“To love is to recognize yourself in another.”
— Eckhart Tolle
Perhaps love does not arrive at all. Perhaps it simply uncovers something that has been waiting beneath the surface for years. Like dust removed from an old mirror, it reveals a reflection that was always there.
This is why love often feels less like a beginning than a recognition. Not of another person, but of oneself. The person who awakens it may never fully understand what has been set in motion, because the true event is not happening between two people. It is happening within one.
Love is often mistaken for attachment, reciprocity, or desire. Yet before it becomes any of those things, it is simply an encounter with aliveness — a force that returns feeling to places that have been asleep for years.
At first, this force can feel overwhelming.
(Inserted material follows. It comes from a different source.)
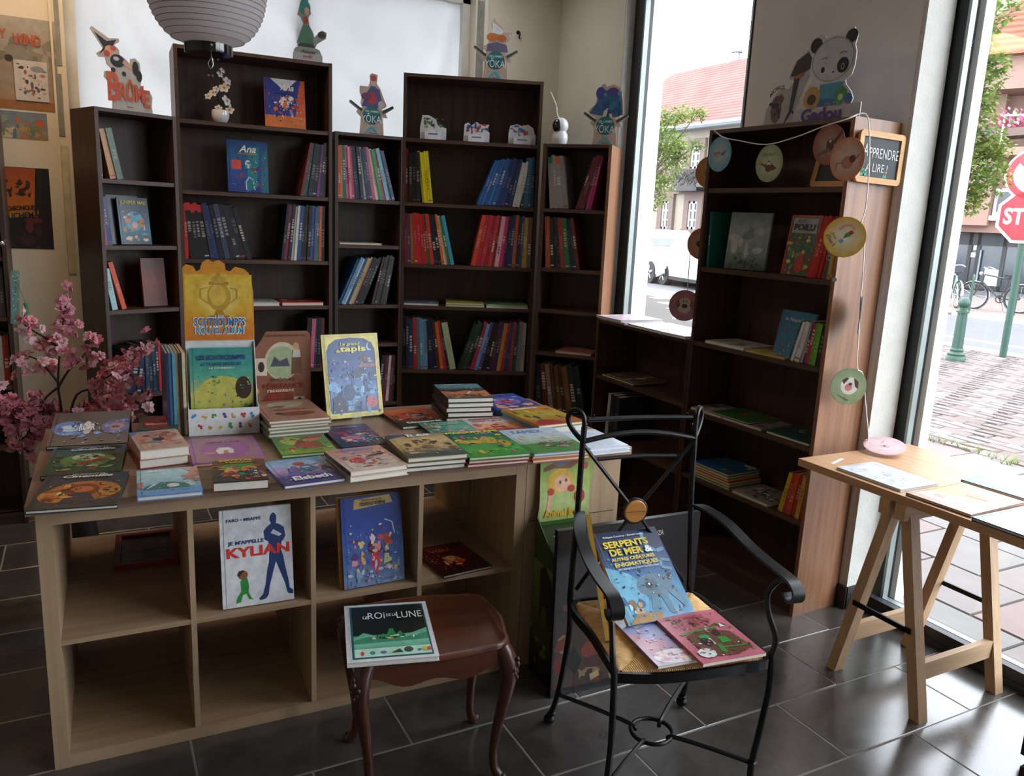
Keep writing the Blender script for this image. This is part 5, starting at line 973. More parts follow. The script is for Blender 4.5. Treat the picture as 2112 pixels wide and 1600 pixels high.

Like standing before the ocean for the first time, its beauty inseparable from its depth and its depth inseparable from its danger. The instinct is to resist, to control, to explain, to reduce the experience to something manageable.
Yet love teaches a different lesson. Not how to possess, but how to surrender. Not how to hold tighter, but how to remain present while everything inside is changing.
Slowly, the wave becomes less frightening. The water remains deep, but fear gives way to understanding. What once felt like chaos begins to reveal its intelligence.
Love teaches how to leave familiar shores, how to enter unknown waters, how to stay afloat when emotions rise unexpectedly, and how to stop fighting currents that were never meant to be controlled. No one wins a battle against their own nature.
With time, love brings companions with it: joy, grief, tenderness, longing, wonder. Each emotion carries a message. Each one points toward a forgotten part of the self.
This is why love can become a form of initiation. Not into a relationship, but into a deeper experience of being alive.
The person who awakens love within us cannot be responsible for its intensity. Love may begin with another person, but its true destination is always the self.